Una de las contadas supervivientes de la familia Castelo Blázquez fue Baldomera, hermana de Marcela. Le perdonaron la vida después de raparla y mofarse de ella sin piedad. Tenía 22 años y una hija de cuatro meses, Juana Antonina. Un capitán se compadeció de ambas y las liberó del suplicio que les preparaban. Huyeron a Vitoria. Desde entonces, Juana Antonina no ha regresado al pueblo pero su hija sí. Elena San Martín, que vivió emocionada la exhumación acometida el pasado mes de abril. Era su segunda visita a Cuevas. “Ver la primera fosa con los dos hombres fue una impresión tan brutal que me dejó como aturdida. A la mañana siguiente excavaron la segunda fosa y encontraron a la mujer que puede ser Marcela. Para mí resultó impactante. Ver la posición de sus restos, saber las torturas que sufrió antes de morir… Lloré desconsoladamente y recordé a mi abuela Baldomera, lo importante que para ella hubiera sido estar allí”, asegura Elena con un nudo en la garganta.

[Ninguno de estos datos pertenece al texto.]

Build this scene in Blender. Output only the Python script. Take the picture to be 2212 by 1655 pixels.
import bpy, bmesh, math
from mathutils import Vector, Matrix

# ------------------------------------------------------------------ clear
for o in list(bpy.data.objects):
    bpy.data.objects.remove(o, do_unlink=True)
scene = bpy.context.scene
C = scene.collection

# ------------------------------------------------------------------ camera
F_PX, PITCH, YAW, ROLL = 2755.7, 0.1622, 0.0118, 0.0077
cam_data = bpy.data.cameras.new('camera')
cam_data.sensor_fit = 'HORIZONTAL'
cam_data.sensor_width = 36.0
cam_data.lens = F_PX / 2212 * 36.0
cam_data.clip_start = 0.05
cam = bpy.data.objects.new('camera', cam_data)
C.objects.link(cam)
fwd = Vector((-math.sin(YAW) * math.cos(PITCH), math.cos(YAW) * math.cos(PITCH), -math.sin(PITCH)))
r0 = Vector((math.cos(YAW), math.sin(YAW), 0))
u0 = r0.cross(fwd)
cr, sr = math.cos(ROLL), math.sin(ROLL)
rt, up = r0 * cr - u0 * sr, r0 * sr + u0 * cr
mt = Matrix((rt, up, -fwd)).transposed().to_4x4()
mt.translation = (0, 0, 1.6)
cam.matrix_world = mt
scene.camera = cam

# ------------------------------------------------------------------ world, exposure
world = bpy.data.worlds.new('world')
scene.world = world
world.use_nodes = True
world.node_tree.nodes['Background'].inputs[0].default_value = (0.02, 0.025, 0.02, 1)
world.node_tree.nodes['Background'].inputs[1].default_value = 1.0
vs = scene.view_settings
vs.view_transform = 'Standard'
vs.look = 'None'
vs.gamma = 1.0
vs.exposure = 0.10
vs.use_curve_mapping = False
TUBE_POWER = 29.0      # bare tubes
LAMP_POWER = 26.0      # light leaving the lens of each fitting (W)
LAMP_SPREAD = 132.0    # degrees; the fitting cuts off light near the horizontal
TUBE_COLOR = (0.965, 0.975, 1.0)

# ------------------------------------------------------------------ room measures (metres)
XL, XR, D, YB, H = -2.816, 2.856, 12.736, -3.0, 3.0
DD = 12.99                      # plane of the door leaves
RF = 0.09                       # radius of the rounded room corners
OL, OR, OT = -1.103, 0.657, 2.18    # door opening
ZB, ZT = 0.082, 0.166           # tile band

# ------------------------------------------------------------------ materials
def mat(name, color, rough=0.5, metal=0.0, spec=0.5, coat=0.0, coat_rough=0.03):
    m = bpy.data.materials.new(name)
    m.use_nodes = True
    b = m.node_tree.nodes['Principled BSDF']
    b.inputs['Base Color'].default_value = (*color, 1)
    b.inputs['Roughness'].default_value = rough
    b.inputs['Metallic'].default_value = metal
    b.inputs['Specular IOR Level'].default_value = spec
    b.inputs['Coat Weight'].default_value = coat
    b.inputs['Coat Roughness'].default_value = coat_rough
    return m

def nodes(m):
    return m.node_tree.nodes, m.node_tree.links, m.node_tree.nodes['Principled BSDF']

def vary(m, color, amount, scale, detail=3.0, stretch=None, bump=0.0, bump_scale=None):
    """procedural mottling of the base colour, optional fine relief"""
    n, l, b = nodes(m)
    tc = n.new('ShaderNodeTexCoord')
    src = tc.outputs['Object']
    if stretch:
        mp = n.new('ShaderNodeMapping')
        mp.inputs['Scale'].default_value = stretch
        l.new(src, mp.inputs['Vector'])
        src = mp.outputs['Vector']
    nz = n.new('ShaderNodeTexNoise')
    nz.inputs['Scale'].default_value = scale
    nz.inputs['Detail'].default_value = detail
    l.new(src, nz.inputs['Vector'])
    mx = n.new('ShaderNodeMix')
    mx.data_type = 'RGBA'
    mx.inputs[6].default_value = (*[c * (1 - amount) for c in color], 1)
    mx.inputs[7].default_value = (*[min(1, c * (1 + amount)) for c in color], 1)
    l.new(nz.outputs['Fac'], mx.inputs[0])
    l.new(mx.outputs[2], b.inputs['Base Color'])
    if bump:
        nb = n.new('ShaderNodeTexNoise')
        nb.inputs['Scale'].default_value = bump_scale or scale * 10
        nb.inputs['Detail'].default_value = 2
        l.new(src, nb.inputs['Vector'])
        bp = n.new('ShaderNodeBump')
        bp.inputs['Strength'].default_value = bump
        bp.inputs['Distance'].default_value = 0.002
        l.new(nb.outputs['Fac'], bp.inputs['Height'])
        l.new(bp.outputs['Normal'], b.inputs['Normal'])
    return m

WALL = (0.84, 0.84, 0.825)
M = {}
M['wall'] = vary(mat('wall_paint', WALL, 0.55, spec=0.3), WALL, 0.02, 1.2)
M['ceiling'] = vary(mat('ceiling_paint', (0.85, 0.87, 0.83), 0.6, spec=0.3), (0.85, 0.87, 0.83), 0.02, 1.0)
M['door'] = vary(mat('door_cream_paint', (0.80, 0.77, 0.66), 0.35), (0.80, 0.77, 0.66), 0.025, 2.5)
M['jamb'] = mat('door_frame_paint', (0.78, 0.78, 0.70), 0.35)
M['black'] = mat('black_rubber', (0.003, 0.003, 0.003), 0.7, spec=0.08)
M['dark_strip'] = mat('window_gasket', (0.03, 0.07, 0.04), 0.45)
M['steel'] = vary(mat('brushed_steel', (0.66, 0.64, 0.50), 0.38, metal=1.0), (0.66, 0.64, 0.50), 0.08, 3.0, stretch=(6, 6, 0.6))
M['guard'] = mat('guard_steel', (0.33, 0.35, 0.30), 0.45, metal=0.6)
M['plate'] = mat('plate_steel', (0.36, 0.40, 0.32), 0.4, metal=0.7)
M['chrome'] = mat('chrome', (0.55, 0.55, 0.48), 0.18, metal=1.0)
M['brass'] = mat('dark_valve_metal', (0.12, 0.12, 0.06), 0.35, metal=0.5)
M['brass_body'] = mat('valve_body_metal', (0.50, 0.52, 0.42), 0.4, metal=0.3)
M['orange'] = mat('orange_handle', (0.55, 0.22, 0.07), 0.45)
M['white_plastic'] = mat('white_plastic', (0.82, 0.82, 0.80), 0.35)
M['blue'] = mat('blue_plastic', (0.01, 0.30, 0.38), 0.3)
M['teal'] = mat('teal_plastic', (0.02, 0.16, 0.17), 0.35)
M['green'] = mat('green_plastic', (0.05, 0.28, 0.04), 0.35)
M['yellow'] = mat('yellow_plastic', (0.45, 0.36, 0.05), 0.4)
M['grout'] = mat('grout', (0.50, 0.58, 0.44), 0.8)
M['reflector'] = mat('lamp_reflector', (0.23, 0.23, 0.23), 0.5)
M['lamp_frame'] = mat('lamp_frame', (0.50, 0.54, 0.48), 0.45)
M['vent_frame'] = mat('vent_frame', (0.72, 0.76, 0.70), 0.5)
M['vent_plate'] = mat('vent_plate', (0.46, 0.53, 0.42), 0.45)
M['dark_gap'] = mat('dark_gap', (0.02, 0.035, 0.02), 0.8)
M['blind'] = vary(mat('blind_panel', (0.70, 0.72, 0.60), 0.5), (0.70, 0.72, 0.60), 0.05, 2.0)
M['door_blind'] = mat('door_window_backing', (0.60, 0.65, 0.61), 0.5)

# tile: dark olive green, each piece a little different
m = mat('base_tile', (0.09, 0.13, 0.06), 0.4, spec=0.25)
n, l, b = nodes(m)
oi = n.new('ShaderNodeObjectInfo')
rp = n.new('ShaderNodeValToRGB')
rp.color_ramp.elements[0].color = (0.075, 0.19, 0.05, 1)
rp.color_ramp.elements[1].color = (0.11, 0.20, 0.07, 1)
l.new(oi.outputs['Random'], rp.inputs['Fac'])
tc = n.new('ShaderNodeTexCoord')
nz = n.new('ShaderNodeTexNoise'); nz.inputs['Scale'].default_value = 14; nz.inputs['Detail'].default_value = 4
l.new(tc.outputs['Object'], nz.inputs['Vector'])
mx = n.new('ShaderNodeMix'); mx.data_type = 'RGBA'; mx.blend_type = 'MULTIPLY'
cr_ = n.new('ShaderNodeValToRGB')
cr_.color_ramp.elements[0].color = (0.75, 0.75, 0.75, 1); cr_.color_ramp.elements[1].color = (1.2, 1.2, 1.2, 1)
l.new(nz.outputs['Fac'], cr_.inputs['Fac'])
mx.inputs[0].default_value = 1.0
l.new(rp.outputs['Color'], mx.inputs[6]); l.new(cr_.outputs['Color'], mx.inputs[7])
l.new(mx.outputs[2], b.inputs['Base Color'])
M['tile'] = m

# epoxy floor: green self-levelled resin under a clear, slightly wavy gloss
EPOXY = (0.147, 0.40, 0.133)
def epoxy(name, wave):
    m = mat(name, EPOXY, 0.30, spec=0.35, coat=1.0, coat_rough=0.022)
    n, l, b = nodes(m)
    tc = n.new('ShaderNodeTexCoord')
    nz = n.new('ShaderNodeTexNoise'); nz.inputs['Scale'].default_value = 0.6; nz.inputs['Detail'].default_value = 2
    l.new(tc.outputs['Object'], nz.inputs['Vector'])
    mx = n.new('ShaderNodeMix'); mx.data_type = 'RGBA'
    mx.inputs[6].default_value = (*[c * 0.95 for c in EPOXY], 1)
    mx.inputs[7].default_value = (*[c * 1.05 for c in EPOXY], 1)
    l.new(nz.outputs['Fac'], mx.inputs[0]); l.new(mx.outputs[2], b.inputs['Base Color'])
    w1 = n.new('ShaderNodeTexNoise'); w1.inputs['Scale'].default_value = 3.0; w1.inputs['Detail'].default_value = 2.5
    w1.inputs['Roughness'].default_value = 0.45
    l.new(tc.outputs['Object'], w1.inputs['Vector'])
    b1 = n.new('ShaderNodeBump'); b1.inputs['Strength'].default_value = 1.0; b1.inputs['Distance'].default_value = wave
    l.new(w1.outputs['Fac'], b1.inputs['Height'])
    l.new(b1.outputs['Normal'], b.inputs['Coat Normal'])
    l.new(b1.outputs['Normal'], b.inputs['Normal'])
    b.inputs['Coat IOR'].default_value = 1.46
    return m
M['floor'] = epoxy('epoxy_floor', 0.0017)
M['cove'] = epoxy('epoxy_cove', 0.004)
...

Para el resto de habitantes, la postguerra fue siniestra. Los franquistas se ensañaron con decenas de vecinos. A medio camino entre Cuevas y Arenas de San Pedro, en la cuesta de la Parra, acribillaron a tiros a los que trataban de volver tras el fin de la contienda. Separaron a los varones de las mujeres y los niños, y los exterminaron. Más de una veintena de hombres. Al lado de la carretera, junto al muro de una finca. Allí siguen enterrados. Sin una triste estela. “Para ellos, el silencio”, apunta Santos Jiménez. “Hablar podía ser peor porque había miedo a la denuncia, a la difamación”.

Es la parte que hoy sortean quienes relativizan los estragos de la dictadura. Los hijos de la Guerra Civil aprendieron a vivir con temor. Al cacique, al cura, al caudillo y a sus propias ideas. En la escuela enseñaban eso. A temer. Lo cuentan las mujeres, que suelen ser quienes lloran a los muertos. Y las de la postguerra fueron unas narradoras excepcionales. Sus recuerdos son distintos a los de los hombres. Ellas hablan de los detalles, los matices, los sentimientos. “Cuevas del Valle se convirtió en un pueblo de mujeres porque los hombres desaparecieron. O los mataron o huyeron”, dice Aurora. Santos Jiménez reproduce en Covalverde el testimonio de una ellas, cuya experiencia revela una crueldad descarnada: “Mi madre murió cuando yo era pequeña; mi padre, en los días de la huida, montó en un camión y se largó del pueblo. Me quedé sola en casa. Vino a buscarme Cuasimodo con otro hombre. Me metieron en el sótano de una casa. Allí había más mujeres. El tabuco se había convertido en cárcel. El habitáculo era tan pequeño que el olor de nuestros excrementos lo llenaba por completo. Por la noche venía algún vecino, convertido en verdugo, y violaba a la mujer que le apetecía”.

Entonces, se hace el silencio en casa de Santos porque aquella mazmorra pocos se atrevan a citarla. Aurora escarba en los recuerdos más turbios y exclama. “Las autoridades franquistas solo tenían que atravesar la estrecha calle. Estaba en frente de la sede donde se reunían las Juventudes de Acción Popular y los falangistas. Tenía un pequeño ventanuco con rejas que aún se conserva”, relata. Otra herida de la guerra, otra lección para las mujeres. Debían aprender a ser cariñosas, débiles y delicadas. Muchas pasaron el resto de sus días mirando el escenario del mundo.

No se sabe con exactitud cuántas fueron sometidas a semejante tortura pero aseguran que duró años. Sin embargo, en la negación no murió la valentía. “Recuerdo cuando presenté el libro Al Sur de Gredos con Enrique Guerra. Al terminar fui a casa de mi madre y la encontré sentada en una silla, encogida sobre sí misma, aterrada. Al verme entrar por la puerta, se levantó emocionada y exclamó: «¡Hija!». Y me abrazó. Pensaba que no me volvería a ver”, rememora Aurora Fernández.

Casi al final de Covalverde, Santos Jiménez escribe a modo de epitafio: “La guerra se metió dentro de nosotros y tardaríamos mucho tiempo en desprendernos de las vísceras de centinelas, de verdugos, de víctimas, de torturados, de prostituidas y de toda la podredumbre que rebosan las contiendas. Fango pringoso que enturbia la memoria”.

Hoy se preparan para rendir un homenaje a todos, dispuestos a exhumar las múltiples fosas esparcidas por la comarca. Quizá un día tallen el nombre de Francisco Fernández cerca de la tumba de su padre. Sería un pequeño consuelo para los vivos. Una forma de cerrar el luto.